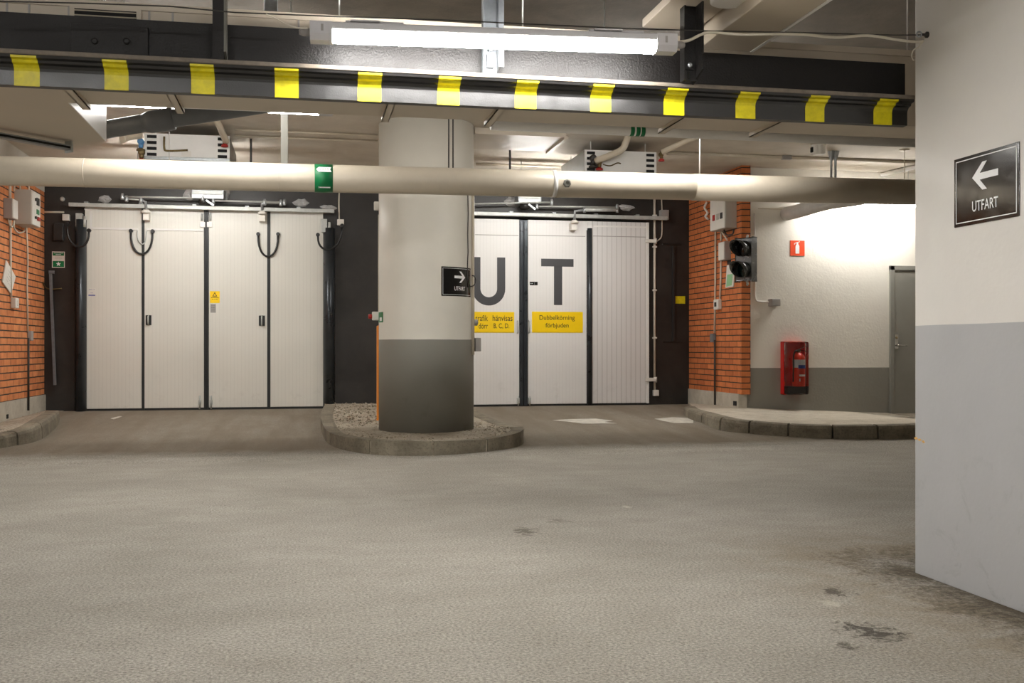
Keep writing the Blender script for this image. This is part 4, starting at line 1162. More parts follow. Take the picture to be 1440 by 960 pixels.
def putty(px, py, w, h, label):
    c = onY(px, py, WY)
    mb = MB(); rng = random.Random(px)
    ring = []
    for j, (s, dz_) in enumerate(((1.0, .002), (.7, .03), (.3, .045))):
        ring.append([mb.bm.verts.new((c.x + math.cos(k * .524) * w * s * rng.uniform(.7, 1.2), WY - dz_ * rng.uniform(.7, 1.1), c.z + math.sin(k * .524) * h * s * rng.uniform(.7, 1.2))) for k in range(12)])
    for r0, r1 in zip(ring, ring[1:]):
        for k in range(12): mb.bm.faces.new((r0[k], r0[(k + 1) % 12], r1[(k + 1) % 12], r1[k]))
    mb.bm.faces.new(ring[-1])
    bmesh.ops.recalc_face_normals(mb.bm, faces=mb.bm.faces[:])
    tag(mb.build('filler_patch', 'putty'), label, 'filler patch', 'grey filler patches on the black wall')
putty(147, 280, .09, .05, 'grey filler lump above left part of the left gate')
putty(424, 285, .11, .06, 'grey filler lump above the right leaf of the left gate')
putty(462, 292, .12, .04, 'grey filler lump at the right end of the left gate rail')
putty(268, 274, .10, .09, 'grey filler patch left of the motor of left gate')
putty(318, 272, .05, .1, 'pale filler strip right of the motor of left gate')
putty(880, 292, .12, .05, 'grey filler lump at right end of the exit gate arms')
putty(725, 283, .2, .08, 'grey filler smear around the exit gate motor')

# hanging cable loops on the left gate
def loop(px0, py0, px1, py1, bottom, label, r=.014, Y=GY - .03, box=None):
    pts = []
    mx = (px0 + px1) / 2; rx = (px1 - px0) / 2
    for k in range(15):
        a_ = math.pi * k / 14
        pts.append(onY(mx - rx * math.cos(a_), (py0 + (py1 - py0) * k / 14) + (bottom - (py0 + py1) / 2) * math.sin(a_) ** .8, Y))
    t = MB().tube(pts, r, 10).build('cable_loop', 'hose_black', gl, label)
    for p in (pts[0], pts[-1]): MB().lathe((p.x, Y - .02, p.z + .01), (0, 1, 0), [(.022, 0), (.026, .01), (.026, .05)], 12).build('gland', 'hose_black', t)
    return t
loop(94, 316, 125, 325, 347, 'black cable loop across the left guard post of left gate', Y=GY - .20)
loop(184, 325.5, 214.5, 326, 357, 'black cable loop over first joint of the left gate')
loop(363, 330, 391, 330, 360.5, 'black cable loop over third joint of the left gate')
loop(447, 331, 481, 318, 350.5, 'black cable loop across the right guard post of left gate', Y=GY - .20)
pts = spline([onY(193, 325, GY - .015), onY(194, 336, GY - .02), onY(199, 343, GY - .03), onY(204, 340, GY - .02), onY(206, 325, GY - .015)], 6)
MB().tube(pts, .007, 8).build('thin_cable_loop', 'zinc_dull', gl)
def wallbox(px0, py0, px1, py1, Y, depth, label, mat='box_white', name='junction_box', group=None):
    a, b = onY(px0, py0, Y), onY(px1, py1, Y)
    t = thing(name, ((a.x + b.x) / 2, Y, b.z), label, 'box', group)
    MB().box((a.x, Y - depth, b.z), (b.x, Y, a.z), .004).build('body', mat, t)
    MB().box((a.x + .008, Y - depth - .004, b.z + .008), (b.x - .008, Y - depth + .002, a.z - .008), .002).build('lid', mat, t)
    return t
wallbox(89.5, 302, 99, 311, WY, .08, 'small white junction box beside left guard post of left gate')
wallbox(474, 309, 483.5, 317.5, WY, .08, 'small white junction box right of the left gate')
tag(MB().tube([onY(477, 309, WY - .04), onY(476.5, 285, WY - .015), onY(477.5, 255, WY - .015)], .010, 8).build('wall_cable', 'cable_white'), 'white cable running up from the box right of the left gate', 'cable')
tag(MB().tube([onY(60, 298, WY - .02), onY(90, 298.3, WY - .02)], .012, 8).build('wall_conduit', 'cable_white'), 'short white conduit from left brick wall to the junction box', 'conduit')
wallbox(76, 314, 90, 339, WY, .05, 'narrow black frame box on the black wall above the green notice', 'black_steel', 'cover_box')
q = onY(88, 280, WY)
tag(MB().lathe((q.x, WY, q.z), (0, -1, 0), [(.03, 0), (.03, .02), (.012, .03)], 14).build('knob', 'zinc_dull'), 'round shiny bolt head on the black wall at upper left', 'bolt')
# green notice
t, a, b, yy = plate_sign(73.2, 353.5, 91.2, 376.5, 'paper', 'green_notice', 'green and white notice with star on black wall left of left gate', 'sign', Y=WY, th=.006)
def patch(parent, px0, py0, px1, py1, mat, name, Y):
    p, q = onY(px0, py0, WY), onY(px1, py1, WY)
    return MB().box((p.x, Y, q.z), (q.x, Y + .001, p.z)).build(name, mat, parent)
patch(t, 74.3, 354.5, 90.2, 359.5, 'green', 'header', yy); lo_ = patch(t, 74.3, 366.8, 90.2, 375.5, 'green', 'footer', yy)
def wordw(body, px0, px1, py0, py1, parent, mat, Y, bold=.01):
    p, q = onY(px0, py0, WY), onY(px1, py1, WY)
    return lettering(body, ((p.x + q.x) / 2, Y, (p.z + q.z) / 2), X3, Z3, q.x - p.x, p.z - q.z, 'lettering', mat, parent, bold)
wordw('-------', 76, 88.5, 355.3, 356.2, t, 'sign_white', yy - .001); wordw('----', 78.5, 86, 357.4, 358.3, t, 'sign_white', yy - .001)
wordw('-----\n------\n----', 77, 87.5, 361, 365.5, t, 'green', yy)
c = onY(82.4, 371.1, WY); mb = MB(); vs = []
for k in range(10):
    rr = .034 if k % 2 == 0 else .014
    vs.append(mb.bm.verts.new((c.x + rr * math.sin(k * math.pi / 5), yy - .0015, c.z + rr * math.cos(k * math.pi / 5))))
cv = mb.bm.verts.new((c.x, yy - .0015, c.z))
for k in range(10): mb.bm.faces.new((vs[k], vs[(k + 1) % 10], cv))
mb.build('star', 'sign_white', lo_)
# leaning rod on the black wall
t = thing('leaning_rod', onY(78, 541, WY - .05), 'grey metal rod leaning on the black wall left of left gate', 'rod')
a, b = onY(71, 381.5, WY - .04), onY(77.3, 541, WY - .06)
MB().obox((a + b) / 2, (a - b) / 2, (.015, 0, 0), (0, .012, 0), .002).build('bar', 'galv_dark', t)
a2 = onY(76.5, 382, WY - .04)
MB().box((a.x - .02, WY - .055, a.z - .03), (a2.x, WY - .03, a.z + .01), .003).build('hook', 'galv_dark', t)
tag(MB().tube(spline([onX(60.5, 397, XL + .01), onY(64, 404, WY - .02), onY(72, 406.5, WY - .03), onY(87, 405.5, WY - .012)], 5), .009, 8).build('wall_cable', 'brass'), 'thin tan cable crossing the leaning rod on the black wall', 'cable')
# things on the black wall right of the exit gate
t, a, b, yy = plate_sign(949.3, 416.2, 963.3, 426.8, 'tape_yellow', 'yellow_label', 'plain yellow label on black wall beside the right brick wall', 'label', Y=WY, th=.003, bevel=0)
t = thing('wall_track', onY(947, 480, WY), 'narrow black vertical track with cross ends on black wall beside the exit gate', 'track')
a, b = onY(947, 346, WY), onY(947, 480, WY)
MB().box((a.x - .02, WY - .03, b.z), (a.x + .02, WY, a.z), .004).build('bar', 'black_steel', t)
a, b = onY(931, 342, WY), onY(957, 344, WY); MB().box((a.x, WY - .02, b.z - .01), (b.x, WY, b.z + .012), .003).build('cross_bar', 'black_steel', t)
a, b = onY(932, 480, WY), onY(958, 480, WY); MB().box((a.x, WY - .02, b.z - .008), (b.x, WY, b.z + .008), .003).build('cross_bar', 'black_steel', t)
t = thing('wall_conduit', onY(921, 555, WY - .02), 'white vertical conduit on the black wall right of the exit gate', 'conduit')
MB().tube([onY(920.5, 276, WY - .025), onY(920.5, 549, WY - .025)], .017, 10).build('tube', 'cable_white', t)
mb = MB()
for py in (303, 347, 408, 475): 
    q = onY(920.5, py, WY - .02); mb.box((q.x - .03, WY - .045, q.z - .012), (q.x + .03, WY, q.z + .012), .003)
mb.build('clip', 'box_white', t)
wallbox(917.5, 548, 925, 556.5, WY, .06, 'small white box at foot of conduit right of the exit gate')
wallbox(926.5, 296, 937.5, 310, WY, .10, 'grey junction box at right end of the exit gate rail', 'plastic_grey')
tag(MB().tube([onY(931, 297, WY - .03), onY(930, 272, WY - .02)], .009, 8).build('wall_cable', 'cable_white'), 'thin cable going up from box at end of exit gate rail', 'cable')
tag(MB().tube(spline([onY(931, 309, WY - .03), onY(931, 325, WY - .02), onY(929.5, 334, WY - .02), onY(924, 339, WY - .02)], 5), .009, 8).build('wall_cable', 'cable_white'), 'thin cable curving down from box at end of exit gate rail', 'cable')
for (py, lab) in ((339, 'upper pale hinge arm at right edge of the exit gate'), (533.5, 'lower pale hinge arm at right edge of the exit gate')):
    a, b = onY(907, py - 2.5, GY), onY(921, py + 2.5, GY)
    t = MB().box((a.x, GY - .04, b.z), (b.x, GY - .003, a.z), .006).build('hinge_arm', 'box_white', g2, lab)
    MB().lathe((b.x, GY - .02, b.z - .015), (0, 0, 1), [(.024, 0), (.024, .08)], 12).build('pin', 'box_white', t)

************

Request:
Write out an exact copy of the listing, first line through the line containing "putty(725, 283, .2, .08, 'grey", with the pictures left out.

The completed task:
Keep writing the Blender script for this image. This is part 4, starting at line 1162. More parts follow. Take the picture to be 1440 by 960 pixels.
def putty(px, py, w, h, label):
    c = onY(px, py, WY)
    mb = MB(); rng = random.Random(px)
    ring = []
    for j, (s, dz_) in enumerate(((1.0, .002), (.7, .03), (.3, .045))):
        ring.append([mb.bm.verts.new((c.x + math.cos(k * .524) * w * s * rng.uniform(.7, 1.2), WY - dz_ * rng.uniform(.7, 1.1), c.z + math.sin(k * .524) * h * s * rng.uniform(.7, 1.2))) for k in range(12)])
    for r0, r1 in zip(ring, ring[1:]):
        for k in range(12): mb.bm.faces.new((r0[k], r0[(k + 1) % 12], r1[(k + 1) % 12], r1[k]))
    mb.bm.faces.new(ring[-1])
    bmesh.ops.recalc_face_normals(mb.bm, faces=mb.bm.faces[:])
    tag(mb.build('filler_patch', 'putty'), label, 'filler patch', 'grey filler patches on the black wall')
putty(147, 280, .09, .05, 'grey filler lump above left part of the left gate')
putty(424, 285, .11, .06, 'grey filler lump above the right leaf of the left gate')
putty(462, 292, .12, .04, 'grey filler lump at the right end of the left gate rail')
putty(268, 274, .10, .09, 'grey filler patch left of the motor of left gate')
putty(318, 272, .05, .1, 'pale filler strip right of the motor of left gate')
putty(880, 292, .12, .05, 'grey filler lump at right end of the exit gate arms')
putty(725, 283, .2, .08, 'grey filler smear around the exit gate motor')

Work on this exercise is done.